UbD - Putting it All Together

I completed my online class Design for Understanding Meets the 21st Century Librarian, and I cannot recommend it highly enough.  It has been both exciting and humbling to learn so much at this point in my career, but I must say it has transformed my teaching.  I am now seeing the kind of learning I have always aspired to inspire.  
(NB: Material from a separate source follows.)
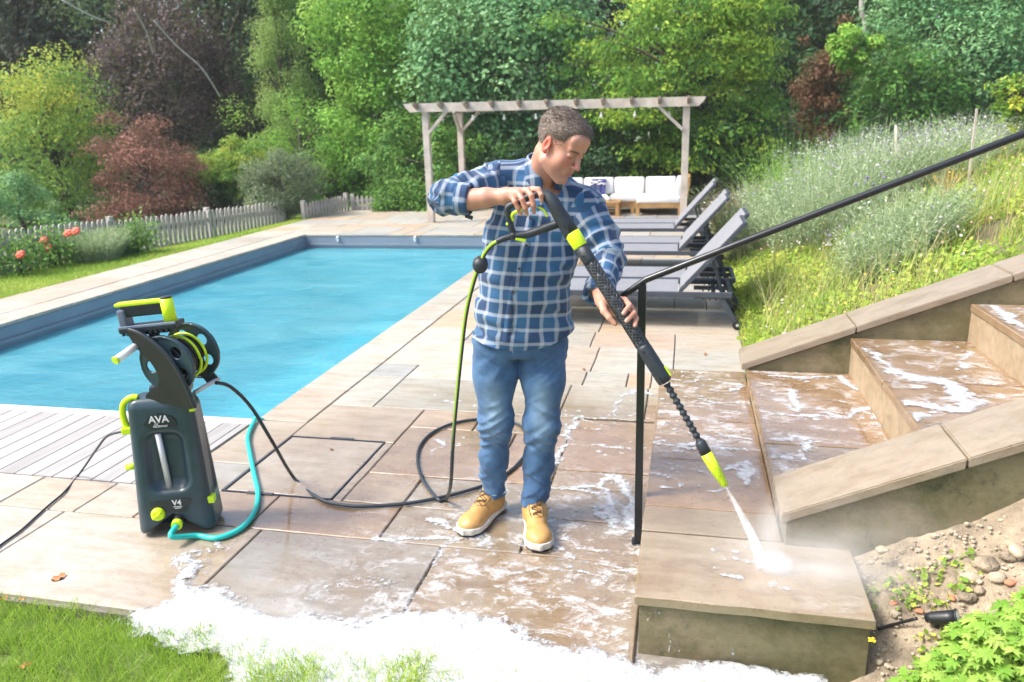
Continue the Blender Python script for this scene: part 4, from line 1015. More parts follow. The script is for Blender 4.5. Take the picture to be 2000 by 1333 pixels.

The fourth (and final) step was to look at the Big Ideas I had identified at the beginning, the evidence that will prove the Big Ideas were learned (step 3), and then - finally - after identifying the skills and knowledge students will need to complete the performance task, design the lessons. I had to evaluate what my students already know how to do and think, decide what they still need to learn, and determine how they will learn it.  This was a fun step, yet also more challenging than I anticipated. I brainstormed a list and pared it down into the number of lessons time allowed.

Here is my final product:

There were a couple of things I hated to cut, but they fell more under the "fun" activity category. My time with students is so limited that I feel a lot of pressure to be effective and efficient - no time to waste!  Yet, I recognized that I do occasionally do things just for fun.... because I want students to know that reading and learning are enjoyable activities.  However, for this unit, I chose to plan through a lens of efficiency.  It sounds terribly sterile, but it was actually delightful.

The big fun came at the end through the performance task. Students pretended they were designing a library.  They had the power.  They made the decisions.  They explained their rationale.... with no wrong answers.

This whole unit was something I had never covered before, and I now see it as essential.  Ironically, I had all the books and resources I needed to support it.  I had just never figured out how to make them relevant or appealing.

Now the world has three classes of students running around with the Big Idea that libraries are a need and the resources in the library are reflective of their needs.  

What could be more rewarding?

1 comment:

  1. You are amazing Cindy Rogers. Libraries are a NEED and the fact that you take the time to design relevant lessons and share them is what we are all about.